Return exactly the lines that run from the beginning through the line containing "TAN, bar, RB, 30)", both included, and no others.

* SOURCE DATA:
* * * *

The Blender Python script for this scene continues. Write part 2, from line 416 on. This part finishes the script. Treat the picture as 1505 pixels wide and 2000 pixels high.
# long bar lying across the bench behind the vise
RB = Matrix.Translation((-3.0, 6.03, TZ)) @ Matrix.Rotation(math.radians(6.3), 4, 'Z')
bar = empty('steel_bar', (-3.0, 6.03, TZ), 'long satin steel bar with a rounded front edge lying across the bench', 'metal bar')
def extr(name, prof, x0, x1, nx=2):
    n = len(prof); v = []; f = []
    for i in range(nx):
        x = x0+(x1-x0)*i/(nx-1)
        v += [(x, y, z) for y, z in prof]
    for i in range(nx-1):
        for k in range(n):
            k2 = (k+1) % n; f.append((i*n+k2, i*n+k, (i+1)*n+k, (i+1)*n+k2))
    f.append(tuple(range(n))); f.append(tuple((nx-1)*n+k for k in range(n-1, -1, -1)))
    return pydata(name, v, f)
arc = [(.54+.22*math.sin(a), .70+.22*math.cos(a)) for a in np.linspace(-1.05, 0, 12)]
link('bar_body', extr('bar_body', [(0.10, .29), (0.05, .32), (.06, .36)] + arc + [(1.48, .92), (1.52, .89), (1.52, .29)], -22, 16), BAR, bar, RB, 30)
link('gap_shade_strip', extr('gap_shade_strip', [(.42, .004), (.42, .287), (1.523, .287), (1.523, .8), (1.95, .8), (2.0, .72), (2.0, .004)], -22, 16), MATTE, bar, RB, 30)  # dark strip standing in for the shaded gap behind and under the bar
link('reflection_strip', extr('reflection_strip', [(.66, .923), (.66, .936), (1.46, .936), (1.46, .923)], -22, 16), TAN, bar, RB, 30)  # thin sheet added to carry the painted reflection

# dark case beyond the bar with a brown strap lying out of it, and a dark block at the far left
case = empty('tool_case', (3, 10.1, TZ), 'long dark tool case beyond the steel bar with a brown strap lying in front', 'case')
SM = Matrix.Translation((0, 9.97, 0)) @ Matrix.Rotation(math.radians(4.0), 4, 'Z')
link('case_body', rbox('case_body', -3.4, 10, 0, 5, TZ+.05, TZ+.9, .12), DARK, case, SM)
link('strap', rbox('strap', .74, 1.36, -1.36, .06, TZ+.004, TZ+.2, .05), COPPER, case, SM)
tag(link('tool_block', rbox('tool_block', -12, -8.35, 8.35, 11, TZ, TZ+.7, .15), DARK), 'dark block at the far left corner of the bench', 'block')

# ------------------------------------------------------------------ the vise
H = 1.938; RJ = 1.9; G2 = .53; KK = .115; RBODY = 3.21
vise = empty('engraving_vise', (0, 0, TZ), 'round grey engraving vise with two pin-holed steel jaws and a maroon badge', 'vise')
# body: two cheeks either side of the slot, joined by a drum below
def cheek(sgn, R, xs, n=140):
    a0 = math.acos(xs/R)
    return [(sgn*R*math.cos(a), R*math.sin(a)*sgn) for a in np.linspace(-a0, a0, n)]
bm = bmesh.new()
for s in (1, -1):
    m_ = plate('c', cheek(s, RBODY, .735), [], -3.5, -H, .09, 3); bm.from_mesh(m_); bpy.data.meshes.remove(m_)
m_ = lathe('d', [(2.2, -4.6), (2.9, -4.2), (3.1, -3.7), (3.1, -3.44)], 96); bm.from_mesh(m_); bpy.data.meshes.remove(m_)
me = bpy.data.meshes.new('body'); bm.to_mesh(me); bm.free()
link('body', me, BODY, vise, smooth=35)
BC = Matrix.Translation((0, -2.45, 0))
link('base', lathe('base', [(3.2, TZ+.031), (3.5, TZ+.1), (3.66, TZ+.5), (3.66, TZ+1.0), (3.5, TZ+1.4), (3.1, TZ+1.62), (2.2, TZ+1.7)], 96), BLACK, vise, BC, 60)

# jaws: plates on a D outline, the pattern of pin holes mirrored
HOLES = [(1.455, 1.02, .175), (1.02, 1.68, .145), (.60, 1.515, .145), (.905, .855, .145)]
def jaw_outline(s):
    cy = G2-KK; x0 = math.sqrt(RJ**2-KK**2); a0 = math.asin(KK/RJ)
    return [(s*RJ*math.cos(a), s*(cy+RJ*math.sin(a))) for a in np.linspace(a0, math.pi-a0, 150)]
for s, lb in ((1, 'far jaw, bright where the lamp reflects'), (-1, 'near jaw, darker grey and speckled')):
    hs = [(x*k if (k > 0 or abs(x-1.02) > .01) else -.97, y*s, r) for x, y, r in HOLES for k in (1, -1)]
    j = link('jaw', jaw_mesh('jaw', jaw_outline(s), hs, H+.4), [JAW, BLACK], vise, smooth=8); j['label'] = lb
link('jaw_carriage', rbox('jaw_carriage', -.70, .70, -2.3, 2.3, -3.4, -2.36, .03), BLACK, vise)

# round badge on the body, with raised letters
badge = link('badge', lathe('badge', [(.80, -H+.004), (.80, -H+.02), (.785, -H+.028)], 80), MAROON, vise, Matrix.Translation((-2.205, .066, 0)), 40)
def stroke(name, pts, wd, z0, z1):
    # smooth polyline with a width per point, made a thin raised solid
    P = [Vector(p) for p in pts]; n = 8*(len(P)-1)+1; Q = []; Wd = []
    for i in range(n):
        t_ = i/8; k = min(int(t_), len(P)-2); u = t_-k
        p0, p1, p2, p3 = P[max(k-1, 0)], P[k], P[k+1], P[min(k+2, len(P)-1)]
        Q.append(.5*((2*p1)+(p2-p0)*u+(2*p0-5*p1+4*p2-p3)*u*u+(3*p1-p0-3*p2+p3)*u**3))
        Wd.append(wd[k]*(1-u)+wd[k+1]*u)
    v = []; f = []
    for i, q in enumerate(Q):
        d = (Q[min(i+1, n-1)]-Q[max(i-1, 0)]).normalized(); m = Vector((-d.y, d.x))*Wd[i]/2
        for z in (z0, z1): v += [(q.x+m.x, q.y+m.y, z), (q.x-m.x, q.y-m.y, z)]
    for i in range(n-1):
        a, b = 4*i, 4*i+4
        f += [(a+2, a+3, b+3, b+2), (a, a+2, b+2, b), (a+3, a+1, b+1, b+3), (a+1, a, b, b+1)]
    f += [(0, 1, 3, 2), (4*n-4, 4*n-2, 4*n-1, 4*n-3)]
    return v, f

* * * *

* ANSWER TO THE EXERCISE:
The Blender Python script for this scene continues. Write part 2, from line 416 on. This part finishes the script. Treat the picture as 1505 pixels wide and 2000 pixels high.
# long bar lying across the bench behind the vise
RB = Matrix.Translation((-3.0, 6.03, TZ)) @ Matrix.Rotation(math.radians(6.3), 4, 'Z')
bar = empty('steel_bar', (-3.0, 6.03, TZ), 'long satin steel bar with a rounded front edge lying across the bench', 'metal bar')
def extr(name, prof, x0, x1, nx=2):
    n = len(prof); v = []; f = []
    for i in range(nx):
        x = x0+(x1-x0)*i/(nx-1)
        v += [(x, y, z) for y, z in prof]
    for i in range(nx-1):
        for k in range(n):
            k2 = (k+1) % n; f.append((i*n+k2, i*n+k, (i+1)*n+k, (i+1)*n+k2))
    f.append(tuple(range(n))); f.append(tuple((nx-1)*n+k for k in range(n-1, -1, -1)))
    return pydata(name, v, f)
arc = [(.54+.22*math.sin(a), .70+.22*math.cos(a)) for a in np.linspace(-1.05, 0, 12)]
link('bar_body', extr('bar_body', [(0.10, .29), (0.05, .32), (.06, .36)] + arc + [(1.48, .92), (1.52, .89), (1.52, .29)], -22, 16), BAR, bar, RB, 30)
link('gap_shade_strip', extr('gap_shade_strip', [(.42, .004), (.42, .287), (1.523, .287), (1.523, .8), (1.95, .8), (2.0, .72), (2.0, .004)], -22, 16), MATTE, bar, RB, 30)  # dark strip standing in for the shaded gap behind and under the bar
link('reflection_strip', extr('reflection_strip', [(.66, .923), (.66, .936), (1.46, .936), (1.46, .923)], -22, 16), TAN, bar, RB, 30)  # thin sheet added to carry the painted reflection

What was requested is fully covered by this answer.